Нельзя было не взять в картину человека, столь одаренного жаждой деятельности. Пришла девочка, молчаливая, внимательная, с огромными глазами-маслинами.

Я спросил:

– Тебе у нас нравится?.. Ты хочешь сниматься в кино?

Она ответила шепотом:

– Нет… Мне у вас не нравится… Как у мамы на работе, и пахнет кислым.

– А что ты любишь? – слегка растерялся я.

– Рисовать, – ответила девочка.

И нарисовала все, что было перед ней: шкаф, окно, за окном облака. Только все было с огромными глазами: облака смотрели в окно, окно смотрело на шкаф, а шкаф смотрел на облака.

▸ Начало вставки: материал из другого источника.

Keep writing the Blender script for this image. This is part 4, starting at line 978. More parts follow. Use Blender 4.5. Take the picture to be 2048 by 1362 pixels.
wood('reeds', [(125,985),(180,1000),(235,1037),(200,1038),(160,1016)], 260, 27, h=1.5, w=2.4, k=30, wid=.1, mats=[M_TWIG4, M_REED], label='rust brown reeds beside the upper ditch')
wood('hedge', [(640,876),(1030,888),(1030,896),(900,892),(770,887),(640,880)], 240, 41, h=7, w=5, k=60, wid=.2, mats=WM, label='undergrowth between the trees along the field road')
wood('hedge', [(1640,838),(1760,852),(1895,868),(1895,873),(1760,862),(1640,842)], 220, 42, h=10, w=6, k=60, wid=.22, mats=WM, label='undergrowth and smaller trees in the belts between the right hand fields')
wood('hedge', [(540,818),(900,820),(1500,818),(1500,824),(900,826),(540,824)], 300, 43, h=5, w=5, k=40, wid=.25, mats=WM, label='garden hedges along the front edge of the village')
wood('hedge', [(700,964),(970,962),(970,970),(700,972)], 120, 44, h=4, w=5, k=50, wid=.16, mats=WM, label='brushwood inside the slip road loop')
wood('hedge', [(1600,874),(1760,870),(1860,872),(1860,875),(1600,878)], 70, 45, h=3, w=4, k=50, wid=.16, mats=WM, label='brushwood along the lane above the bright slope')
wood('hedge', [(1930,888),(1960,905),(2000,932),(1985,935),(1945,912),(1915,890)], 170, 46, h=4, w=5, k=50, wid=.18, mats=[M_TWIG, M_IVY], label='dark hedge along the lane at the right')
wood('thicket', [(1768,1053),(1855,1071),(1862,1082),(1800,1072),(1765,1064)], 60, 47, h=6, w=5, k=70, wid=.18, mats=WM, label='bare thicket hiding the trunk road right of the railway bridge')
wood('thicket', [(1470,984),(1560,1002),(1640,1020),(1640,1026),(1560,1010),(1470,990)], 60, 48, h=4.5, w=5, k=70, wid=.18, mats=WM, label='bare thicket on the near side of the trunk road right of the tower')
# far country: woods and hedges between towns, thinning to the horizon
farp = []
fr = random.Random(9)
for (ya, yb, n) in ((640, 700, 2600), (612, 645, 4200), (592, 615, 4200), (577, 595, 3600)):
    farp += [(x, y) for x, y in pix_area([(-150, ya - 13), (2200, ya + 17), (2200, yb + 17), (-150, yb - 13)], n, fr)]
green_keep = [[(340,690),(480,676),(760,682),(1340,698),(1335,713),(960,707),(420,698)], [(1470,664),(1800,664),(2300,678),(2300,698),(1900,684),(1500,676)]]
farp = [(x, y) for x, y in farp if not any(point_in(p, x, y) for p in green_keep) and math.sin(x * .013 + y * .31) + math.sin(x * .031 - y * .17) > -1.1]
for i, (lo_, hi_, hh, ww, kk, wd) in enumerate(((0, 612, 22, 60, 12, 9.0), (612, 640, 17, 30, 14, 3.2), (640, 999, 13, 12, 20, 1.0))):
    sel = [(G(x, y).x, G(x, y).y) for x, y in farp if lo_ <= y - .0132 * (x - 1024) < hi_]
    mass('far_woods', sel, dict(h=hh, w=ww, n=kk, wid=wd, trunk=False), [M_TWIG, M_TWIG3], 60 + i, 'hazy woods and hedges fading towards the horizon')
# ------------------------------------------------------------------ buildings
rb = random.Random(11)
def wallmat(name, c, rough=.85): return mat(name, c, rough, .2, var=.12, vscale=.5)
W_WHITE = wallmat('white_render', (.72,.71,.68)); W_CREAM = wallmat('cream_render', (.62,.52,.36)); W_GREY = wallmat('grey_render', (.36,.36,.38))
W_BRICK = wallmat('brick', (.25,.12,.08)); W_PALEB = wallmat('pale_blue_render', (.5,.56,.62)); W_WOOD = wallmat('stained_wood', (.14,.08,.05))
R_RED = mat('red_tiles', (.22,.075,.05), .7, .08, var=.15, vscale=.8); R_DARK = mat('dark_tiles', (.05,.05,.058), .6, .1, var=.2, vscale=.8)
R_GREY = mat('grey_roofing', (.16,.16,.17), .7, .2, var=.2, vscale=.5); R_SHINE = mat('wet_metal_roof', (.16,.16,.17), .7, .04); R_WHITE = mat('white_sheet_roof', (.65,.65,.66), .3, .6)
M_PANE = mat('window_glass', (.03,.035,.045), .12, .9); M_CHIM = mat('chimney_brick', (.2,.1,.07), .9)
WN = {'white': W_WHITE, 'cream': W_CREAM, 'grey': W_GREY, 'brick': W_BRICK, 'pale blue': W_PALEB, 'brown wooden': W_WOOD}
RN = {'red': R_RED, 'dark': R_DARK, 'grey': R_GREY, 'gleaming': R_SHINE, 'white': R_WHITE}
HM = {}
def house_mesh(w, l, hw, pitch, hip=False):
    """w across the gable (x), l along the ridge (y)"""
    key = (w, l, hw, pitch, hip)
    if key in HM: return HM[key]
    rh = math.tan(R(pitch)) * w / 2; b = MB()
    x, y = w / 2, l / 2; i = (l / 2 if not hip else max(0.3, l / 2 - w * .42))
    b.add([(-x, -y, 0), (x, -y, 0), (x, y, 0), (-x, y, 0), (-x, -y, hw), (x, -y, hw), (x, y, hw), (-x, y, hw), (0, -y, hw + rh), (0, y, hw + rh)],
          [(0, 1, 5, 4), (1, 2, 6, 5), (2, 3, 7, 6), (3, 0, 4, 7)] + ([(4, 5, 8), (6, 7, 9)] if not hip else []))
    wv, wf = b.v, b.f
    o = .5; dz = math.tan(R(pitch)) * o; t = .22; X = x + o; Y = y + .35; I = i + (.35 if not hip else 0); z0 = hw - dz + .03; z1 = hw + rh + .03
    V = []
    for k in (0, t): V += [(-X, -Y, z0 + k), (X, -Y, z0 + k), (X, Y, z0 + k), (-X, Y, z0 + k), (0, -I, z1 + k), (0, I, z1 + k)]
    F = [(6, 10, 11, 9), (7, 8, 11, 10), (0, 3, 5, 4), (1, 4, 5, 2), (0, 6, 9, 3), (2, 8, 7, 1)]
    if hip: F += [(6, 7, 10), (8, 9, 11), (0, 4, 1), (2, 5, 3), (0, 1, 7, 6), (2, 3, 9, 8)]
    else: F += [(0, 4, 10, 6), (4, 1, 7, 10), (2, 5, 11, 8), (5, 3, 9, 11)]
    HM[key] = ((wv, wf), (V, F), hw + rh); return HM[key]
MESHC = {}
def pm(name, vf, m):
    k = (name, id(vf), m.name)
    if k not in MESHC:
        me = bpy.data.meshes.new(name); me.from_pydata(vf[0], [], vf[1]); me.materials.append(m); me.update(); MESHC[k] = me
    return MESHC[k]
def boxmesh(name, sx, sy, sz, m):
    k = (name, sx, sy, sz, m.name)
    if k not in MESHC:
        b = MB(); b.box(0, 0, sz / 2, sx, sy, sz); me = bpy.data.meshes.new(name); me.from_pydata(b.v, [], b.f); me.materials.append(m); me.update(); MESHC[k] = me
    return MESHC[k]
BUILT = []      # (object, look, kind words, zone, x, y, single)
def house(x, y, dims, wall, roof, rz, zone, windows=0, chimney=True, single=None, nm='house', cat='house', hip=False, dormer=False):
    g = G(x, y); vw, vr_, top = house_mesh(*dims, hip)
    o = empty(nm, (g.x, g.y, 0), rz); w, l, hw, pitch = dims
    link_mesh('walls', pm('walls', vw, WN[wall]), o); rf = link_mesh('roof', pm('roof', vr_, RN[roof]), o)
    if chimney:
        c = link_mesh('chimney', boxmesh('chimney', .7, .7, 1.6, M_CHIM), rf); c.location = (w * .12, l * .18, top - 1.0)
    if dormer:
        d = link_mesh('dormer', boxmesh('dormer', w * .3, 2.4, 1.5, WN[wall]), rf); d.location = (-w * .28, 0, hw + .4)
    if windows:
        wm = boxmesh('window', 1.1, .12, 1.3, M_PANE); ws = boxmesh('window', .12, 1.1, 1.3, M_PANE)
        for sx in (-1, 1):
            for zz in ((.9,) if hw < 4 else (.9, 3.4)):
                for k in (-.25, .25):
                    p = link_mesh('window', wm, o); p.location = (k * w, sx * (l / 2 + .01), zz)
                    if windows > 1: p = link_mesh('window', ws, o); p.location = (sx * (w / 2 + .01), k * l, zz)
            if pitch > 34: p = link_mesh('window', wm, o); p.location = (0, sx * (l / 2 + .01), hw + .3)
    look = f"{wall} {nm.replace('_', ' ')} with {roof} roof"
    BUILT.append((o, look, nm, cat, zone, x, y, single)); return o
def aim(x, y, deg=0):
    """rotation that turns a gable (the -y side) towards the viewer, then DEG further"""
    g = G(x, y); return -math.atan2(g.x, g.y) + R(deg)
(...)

Ну как было не взять в картину это существо, которое знает, как смотрят облака!

Пришла другая девочка, беленькая, с голубыми василечками вместо глаз. Она увидела меня и стала хохотать.

– Я вас знаю, – хохотала она, не в силах остановиться. – Вы артист…

– Что ж, – спрашивал я и хохотал вместе с ней, – раз артист, сразу надо смеяться?

– Конечно, – отвечала она, заливаясь еще пуще.

– Что ж, так и будешь смеяться? – спрашивал я.

Она закивала головой и стала так смеяться, что вдруг остановилась и без тени смущения спросила, свив ножки шнурочком:

– Ой, где здесь у вас?..

Ну как было не взять в картину человека, столь одаренного радостью жизни!

Так родились в картине новые персонажи – «мальчик с лицом вечно запачканным чернилами», маленькая девочка Егорова Катя, которая на все имеет свою особую точку зрения, и, наконец, просто Инга Володина, как звали нашу смешливую девочку.